In the Netherlands, the militant recruiter Nouredine el-Fathni provided a combination of remedial religious instruction (based on negligible knowledge of the Qur'an) and viewings of decapitation videos to prospective female supporters. In Britain, the cleric Abu Hamza al=Masri similarly compensated for scant theology with persuasive rhetorical skills to become one of the most successful channels of influence of Islamist ideas. A firm basis of learning and awareness about Islamic ethics is required to distinguish real scholars and teachers from the ideas promoted by such figures.
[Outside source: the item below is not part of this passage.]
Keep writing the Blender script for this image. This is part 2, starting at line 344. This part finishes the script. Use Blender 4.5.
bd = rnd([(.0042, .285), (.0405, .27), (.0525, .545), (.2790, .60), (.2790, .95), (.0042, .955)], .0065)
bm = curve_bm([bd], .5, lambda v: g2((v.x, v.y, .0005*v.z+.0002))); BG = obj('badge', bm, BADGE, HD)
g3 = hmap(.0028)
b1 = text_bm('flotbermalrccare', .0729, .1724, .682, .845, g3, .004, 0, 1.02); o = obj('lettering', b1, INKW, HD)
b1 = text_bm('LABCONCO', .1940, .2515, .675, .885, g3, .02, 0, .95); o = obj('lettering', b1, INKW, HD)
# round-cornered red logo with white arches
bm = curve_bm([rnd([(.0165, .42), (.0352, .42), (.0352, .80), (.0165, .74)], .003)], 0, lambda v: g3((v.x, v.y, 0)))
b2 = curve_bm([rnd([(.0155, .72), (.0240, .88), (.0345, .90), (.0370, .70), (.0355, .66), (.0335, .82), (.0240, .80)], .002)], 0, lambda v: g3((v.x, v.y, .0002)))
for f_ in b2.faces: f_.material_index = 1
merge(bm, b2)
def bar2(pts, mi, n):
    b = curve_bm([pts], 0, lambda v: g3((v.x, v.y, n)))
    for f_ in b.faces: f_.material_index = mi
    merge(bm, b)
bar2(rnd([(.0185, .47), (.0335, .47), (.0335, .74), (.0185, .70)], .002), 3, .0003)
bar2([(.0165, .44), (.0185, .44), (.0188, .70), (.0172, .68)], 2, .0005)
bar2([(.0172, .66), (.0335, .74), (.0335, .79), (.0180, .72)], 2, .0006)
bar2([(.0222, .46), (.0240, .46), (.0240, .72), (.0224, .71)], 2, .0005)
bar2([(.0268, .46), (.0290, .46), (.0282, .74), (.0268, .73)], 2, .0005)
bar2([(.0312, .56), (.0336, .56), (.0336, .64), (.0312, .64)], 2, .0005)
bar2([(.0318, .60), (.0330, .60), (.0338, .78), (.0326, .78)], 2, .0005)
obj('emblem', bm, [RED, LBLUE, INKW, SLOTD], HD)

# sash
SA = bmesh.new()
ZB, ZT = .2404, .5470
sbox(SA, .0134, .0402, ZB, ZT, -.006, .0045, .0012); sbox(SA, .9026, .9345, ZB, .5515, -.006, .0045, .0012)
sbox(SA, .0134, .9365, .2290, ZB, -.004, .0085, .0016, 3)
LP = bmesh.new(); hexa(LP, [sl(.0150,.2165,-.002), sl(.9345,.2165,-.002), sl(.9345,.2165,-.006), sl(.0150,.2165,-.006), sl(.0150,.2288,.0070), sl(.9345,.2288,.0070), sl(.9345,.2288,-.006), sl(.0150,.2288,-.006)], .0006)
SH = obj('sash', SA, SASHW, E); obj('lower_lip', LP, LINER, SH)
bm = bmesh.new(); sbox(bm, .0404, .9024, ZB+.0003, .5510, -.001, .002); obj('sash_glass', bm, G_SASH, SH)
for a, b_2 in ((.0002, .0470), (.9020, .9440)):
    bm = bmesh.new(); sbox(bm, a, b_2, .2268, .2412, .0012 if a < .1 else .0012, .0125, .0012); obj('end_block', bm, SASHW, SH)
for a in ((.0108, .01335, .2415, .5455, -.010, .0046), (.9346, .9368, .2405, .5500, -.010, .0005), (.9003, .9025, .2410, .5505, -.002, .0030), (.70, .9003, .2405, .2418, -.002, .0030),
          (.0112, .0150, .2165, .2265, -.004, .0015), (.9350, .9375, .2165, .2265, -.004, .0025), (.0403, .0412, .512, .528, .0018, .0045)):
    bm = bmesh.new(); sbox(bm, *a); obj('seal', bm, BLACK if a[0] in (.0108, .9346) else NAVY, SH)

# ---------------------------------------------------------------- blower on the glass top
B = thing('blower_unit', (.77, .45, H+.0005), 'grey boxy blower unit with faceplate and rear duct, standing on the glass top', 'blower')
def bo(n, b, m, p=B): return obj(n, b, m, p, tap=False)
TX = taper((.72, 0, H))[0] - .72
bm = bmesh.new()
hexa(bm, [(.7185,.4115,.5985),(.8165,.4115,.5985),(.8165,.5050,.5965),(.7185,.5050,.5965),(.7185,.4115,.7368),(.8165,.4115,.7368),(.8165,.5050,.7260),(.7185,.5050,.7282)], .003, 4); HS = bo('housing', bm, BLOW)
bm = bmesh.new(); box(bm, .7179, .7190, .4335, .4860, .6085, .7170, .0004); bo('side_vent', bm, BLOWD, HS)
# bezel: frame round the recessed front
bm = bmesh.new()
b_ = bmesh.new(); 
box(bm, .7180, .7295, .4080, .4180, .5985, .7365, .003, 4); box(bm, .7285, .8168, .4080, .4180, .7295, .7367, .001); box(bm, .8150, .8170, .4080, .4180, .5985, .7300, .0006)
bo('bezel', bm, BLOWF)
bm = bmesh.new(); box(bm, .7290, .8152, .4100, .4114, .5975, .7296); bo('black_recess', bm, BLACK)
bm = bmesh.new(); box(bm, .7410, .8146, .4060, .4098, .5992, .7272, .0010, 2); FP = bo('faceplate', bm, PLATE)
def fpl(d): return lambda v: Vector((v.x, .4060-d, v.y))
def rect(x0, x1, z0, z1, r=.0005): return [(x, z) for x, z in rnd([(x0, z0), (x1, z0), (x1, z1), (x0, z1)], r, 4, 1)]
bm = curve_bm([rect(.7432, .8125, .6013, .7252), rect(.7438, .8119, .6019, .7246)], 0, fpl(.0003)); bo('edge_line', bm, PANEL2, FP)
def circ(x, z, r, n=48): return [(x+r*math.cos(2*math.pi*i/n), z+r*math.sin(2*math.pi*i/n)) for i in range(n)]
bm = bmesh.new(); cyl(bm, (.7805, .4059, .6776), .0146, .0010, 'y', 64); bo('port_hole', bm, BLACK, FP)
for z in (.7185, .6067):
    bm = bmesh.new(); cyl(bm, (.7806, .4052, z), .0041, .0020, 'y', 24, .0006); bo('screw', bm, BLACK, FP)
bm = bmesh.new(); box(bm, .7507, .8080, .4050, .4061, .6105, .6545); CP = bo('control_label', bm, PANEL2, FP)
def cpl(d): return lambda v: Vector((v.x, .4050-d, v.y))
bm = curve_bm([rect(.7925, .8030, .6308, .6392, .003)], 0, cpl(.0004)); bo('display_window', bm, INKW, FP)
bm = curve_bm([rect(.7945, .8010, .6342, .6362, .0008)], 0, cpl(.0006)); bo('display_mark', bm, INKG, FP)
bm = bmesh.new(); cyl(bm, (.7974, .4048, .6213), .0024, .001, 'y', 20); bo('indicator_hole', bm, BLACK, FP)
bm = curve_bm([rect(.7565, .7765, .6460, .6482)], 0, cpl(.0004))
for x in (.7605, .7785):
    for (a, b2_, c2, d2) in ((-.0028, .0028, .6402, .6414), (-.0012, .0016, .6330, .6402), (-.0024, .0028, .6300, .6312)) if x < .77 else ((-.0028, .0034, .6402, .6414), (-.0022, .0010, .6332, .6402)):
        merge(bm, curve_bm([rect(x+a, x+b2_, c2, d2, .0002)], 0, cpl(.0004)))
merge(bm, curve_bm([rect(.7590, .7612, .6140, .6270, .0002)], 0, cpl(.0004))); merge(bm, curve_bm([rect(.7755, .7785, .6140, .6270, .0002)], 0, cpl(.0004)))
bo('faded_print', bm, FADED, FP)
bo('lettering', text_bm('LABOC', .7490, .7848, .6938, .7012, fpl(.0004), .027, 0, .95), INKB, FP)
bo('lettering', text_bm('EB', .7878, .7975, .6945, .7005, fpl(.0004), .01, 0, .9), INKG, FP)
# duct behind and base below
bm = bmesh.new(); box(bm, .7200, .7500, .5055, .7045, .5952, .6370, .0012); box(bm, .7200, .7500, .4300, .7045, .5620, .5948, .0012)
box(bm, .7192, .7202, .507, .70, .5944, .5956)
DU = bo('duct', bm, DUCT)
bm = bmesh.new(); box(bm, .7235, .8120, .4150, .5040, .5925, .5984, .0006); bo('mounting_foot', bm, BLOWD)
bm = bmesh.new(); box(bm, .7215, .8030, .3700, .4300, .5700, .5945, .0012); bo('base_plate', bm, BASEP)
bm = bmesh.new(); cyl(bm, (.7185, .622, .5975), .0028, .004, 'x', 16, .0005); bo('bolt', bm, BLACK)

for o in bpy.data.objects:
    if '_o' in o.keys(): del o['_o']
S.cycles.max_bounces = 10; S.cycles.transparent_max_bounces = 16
The third important aspect in addressing the appeal of militancy is the internet itself. This is a vital field for the exploration of ideas, one where the exhortation to violence can be met countered on clear historical and religious grounds. The impact of web 2.0 technologies is daily proving that the net is now a venue where discussion and dialogue are key, and where no viewpoint goes unchallenged. Thus, net users committed to democratic ideas and the peaceful advocacy of political and religious causes - Muslim and non-Muslim alike - have an opportunity as well as an obligation to engage with the rhetoric of Islamist militancy on web forums, chatrooms, and in other platforms of the expanding new-media world. This effort will be greatly assisted by a more sophisticated understanding of the themes and vulnerabilities of the militant Islamist call to violence.